Tuesday, October 16, 2007

Giving Your Best and Lifelong Learning



Thinking about a presentation on lifelong learning I will make today to a group of religious leaders who engage in the addiction recovery process, I was struck by this reading from Howard Thurman in today's meditation guide (Shawchuck and Job, A Guide to Prayer for All Who Seek God, Nashville: Upper Room Books, 2003, 372):

  • "It is one of the great insights of religion that only God is worthy of the best in one's treasure house and the best in one's treasure house is not worthy. . . . The urge to share as an offering of the heart that which has deepest meaning is at bottom the hunger for God. It is deep call unto deep. Offerings may be made to other human beings. . . . But such offerings do not satisfy, nor do they bring peace to the spirit. . . . [O]nly when the offering is seen as being made to the Highest, to God, however crude may be the altar upon which it rests, is the deep need in us all satisfied and our spirits come into the great Peace."
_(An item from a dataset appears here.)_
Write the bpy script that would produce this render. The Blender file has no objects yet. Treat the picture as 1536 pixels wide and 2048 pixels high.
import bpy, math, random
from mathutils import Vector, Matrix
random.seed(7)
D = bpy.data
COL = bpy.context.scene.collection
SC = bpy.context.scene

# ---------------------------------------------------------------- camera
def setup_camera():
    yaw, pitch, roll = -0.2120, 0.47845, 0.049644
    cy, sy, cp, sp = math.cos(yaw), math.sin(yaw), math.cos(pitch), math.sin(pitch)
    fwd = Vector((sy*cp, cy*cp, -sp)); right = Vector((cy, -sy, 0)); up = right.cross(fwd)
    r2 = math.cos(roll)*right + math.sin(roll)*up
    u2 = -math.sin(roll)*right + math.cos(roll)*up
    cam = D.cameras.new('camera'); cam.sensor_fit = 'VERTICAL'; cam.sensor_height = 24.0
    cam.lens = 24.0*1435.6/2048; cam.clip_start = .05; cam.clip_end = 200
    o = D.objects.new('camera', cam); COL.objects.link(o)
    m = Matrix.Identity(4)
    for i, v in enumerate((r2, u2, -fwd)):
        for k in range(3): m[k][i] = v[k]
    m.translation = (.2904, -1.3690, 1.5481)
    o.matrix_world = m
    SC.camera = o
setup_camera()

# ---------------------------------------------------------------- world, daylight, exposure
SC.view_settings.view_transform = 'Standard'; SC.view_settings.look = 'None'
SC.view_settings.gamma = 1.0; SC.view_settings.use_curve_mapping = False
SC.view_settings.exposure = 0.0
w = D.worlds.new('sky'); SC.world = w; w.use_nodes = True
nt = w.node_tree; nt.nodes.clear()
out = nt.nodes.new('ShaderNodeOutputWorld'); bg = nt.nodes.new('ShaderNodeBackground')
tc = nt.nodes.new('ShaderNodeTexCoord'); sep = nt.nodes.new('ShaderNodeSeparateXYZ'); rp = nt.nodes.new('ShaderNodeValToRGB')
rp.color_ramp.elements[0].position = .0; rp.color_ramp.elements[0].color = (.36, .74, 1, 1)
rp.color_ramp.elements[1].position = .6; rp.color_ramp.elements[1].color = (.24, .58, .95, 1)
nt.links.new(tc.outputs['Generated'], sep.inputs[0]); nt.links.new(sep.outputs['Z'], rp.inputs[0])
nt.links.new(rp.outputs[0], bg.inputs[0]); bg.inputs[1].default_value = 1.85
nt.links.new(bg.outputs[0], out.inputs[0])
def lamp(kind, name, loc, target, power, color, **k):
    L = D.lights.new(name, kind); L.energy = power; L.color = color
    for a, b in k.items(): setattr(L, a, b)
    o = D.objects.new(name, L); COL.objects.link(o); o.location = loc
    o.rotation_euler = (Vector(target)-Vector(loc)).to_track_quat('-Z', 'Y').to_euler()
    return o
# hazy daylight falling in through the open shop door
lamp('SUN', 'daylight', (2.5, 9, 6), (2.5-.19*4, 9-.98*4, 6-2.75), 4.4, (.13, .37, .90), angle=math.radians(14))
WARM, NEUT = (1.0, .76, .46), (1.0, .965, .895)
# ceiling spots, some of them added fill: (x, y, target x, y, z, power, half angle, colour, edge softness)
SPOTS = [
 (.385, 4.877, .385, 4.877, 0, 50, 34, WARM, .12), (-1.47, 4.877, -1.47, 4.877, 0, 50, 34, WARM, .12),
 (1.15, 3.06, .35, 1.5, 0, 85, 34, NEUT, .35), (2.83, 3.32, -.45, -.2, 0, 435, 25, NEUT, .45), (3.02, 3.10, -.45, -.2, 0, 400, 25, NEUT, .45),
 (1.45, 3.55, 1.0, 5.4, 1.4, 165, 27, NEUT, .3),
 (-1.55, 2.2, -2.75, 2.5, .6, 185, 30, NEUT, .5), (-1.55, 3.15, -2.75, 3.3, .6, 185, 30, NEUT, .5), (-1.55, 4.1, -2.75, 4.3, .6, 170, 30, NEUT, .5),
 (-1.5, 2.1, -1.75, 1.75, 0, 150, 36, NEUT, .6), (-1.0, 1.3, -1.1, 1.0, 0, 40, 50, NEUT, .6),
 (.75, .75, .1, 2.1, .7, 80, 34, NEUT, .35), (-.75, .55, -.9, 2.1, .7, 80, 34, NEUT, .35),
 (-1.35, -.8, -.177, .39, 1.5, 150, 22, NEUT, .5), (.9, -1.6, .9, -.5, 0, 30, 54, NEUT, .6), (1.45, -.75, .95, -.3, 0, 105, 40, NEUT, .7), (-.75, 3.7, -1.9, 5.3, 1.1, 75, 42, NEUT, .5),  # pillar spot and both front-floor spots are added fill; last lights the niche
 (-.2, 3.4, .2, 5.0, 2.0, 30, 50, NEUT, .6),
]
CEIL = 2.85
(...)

For those of us called to some kind of ministry to others, it is easy to fall back into easy contentment with they way we've been doing our work. The way we preach, the way we counsel, the way we administer, even the way we pray. But each new situation, every new sermon or client or organizational dilemma presents a new challenge and we are called, from deep within, to reach down deep and learn something new, try something better, meet the change with innovation.

Ministry in a changing world challenges each of us to bring new reflection on how to interpret our faith tradition and the situation, new insights about what we are called to be here and now, and fresh skills in the performance of our ministry to others. Not to offer it to those others alone, but to offer this moment's efforts to the source of our life and strength, to the highest, to the deepest, to the one in which we live and move and have our being.

As I thought about this the old Sunday School song came back to me from my childhood : "Give of your best to the Master." The words and the theology are truly awful, dripping in violent imagery. Yet it captures the insight that Thurman illuminates: nothing less than our best, however humble, and only God is worthy of such an offering. That's the path of peace.